Impact of AlN buffer thickness on electrical and thermal characteristics of AlGaN/GaN/AlN HEMTs

Abstract

We investigate the influence of AlN buffer thickness on the structural, electrical, and thermal properties of AlGaN/GaN high-electron mobility transistors (HEMTs) grown on semi-insulating SiC substrates by metal-organic chemical vapor deposition. X-ray diffraction and atomic force microscopy reveal that while thin AlN layers (120 nm) exhibit compressive strain and smooth step-flow surfaces, thicker single-layer buffers (550 nm) develop tensile strain and increased surface roughness. Multi-layer buffer structures up to 2 μm alleviate strain and maintain surface integrity. Low-temperature Hall measurements confirm that electron mobility decreases with increasing interface roughness, with the highest mobility observed in the structure with a thin AlN buffer.

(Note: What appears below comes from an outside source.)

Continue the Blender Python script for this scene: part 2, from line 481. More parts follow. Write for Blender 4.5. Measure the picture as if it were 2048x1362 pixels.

Transient thermoreflectance measurements show that thermal conductivity (ThC) of the AlN buffer increases with the thickness, reaching 188 W/m.K at 300 K for the 2 μm buffer layer, which is approximately 60% of the bulk AlN ThC value. These results highlight the importance of optimizing AlN buffer design to balance strain relaxation, thermal management, and carrier transport for high-performance GaN-based HEMTs.

Figures (5)

• Figure 1: (a) Schematic cross-sectional structure of the AlGaN/GaN/AlN HEMT on a 4H-SiC substrate. The structure includes an AlGaN barrier, a 150 nm GaN channel layer, and an AlN buffer layer with various thicknesses (120, 550, 1000 and 2000 nm). (b) Energy-band diagram indicating the formation of a 2DEG at the AlGaN/GaN interface and a 2DHG at the GaN/AlN interface.
• Figure 2: (a) XRD $\omega$-2$\theta$ scans for the HEMTs samples with varying AlN buffer layer thicknesses. (b) In-plane strain ($\varepsilon_{xx}$) of AlN and GaN layers as a function of AlN buffer thickness. (c) The threading dislocation density in the AlN buffer and GaN channel layers.
• Figure 3: Atomic force microscopy (AFM) surface images of GaN layers grown on AlN buffer layers with different thicknesses: (a) 120 nm, (b) 550 nm, (c) 1000 nm, and (d) 2000 nm. All scans are performed over a $5 \times 5~\mu\mathrm{m}^2$ area.
• Figure 4: Temperature-dependent Hall measurements of GaN layers grown on AlN buffer layers with different thicknesses (120 nm, 550 nm, and 2000 nm): (a) Electron mobility, (b) Sheet carrier density, and (c) Sheet resistance. The measurements were performed from 77 K to 300 K. The sample with a 2000 nm AlN buffer shows the highest mobility and lowest sheet resistance at low temperatures.
• Figure 5: Thermal conductivity of the AlN buffer layers with thickness of 120 nm, 550 nm, 1 $\mu$m and 2 $\mu$m, measured in the temperature range of 100 - 400 K. The solid lines present results from calculations based on the modified Callaway model.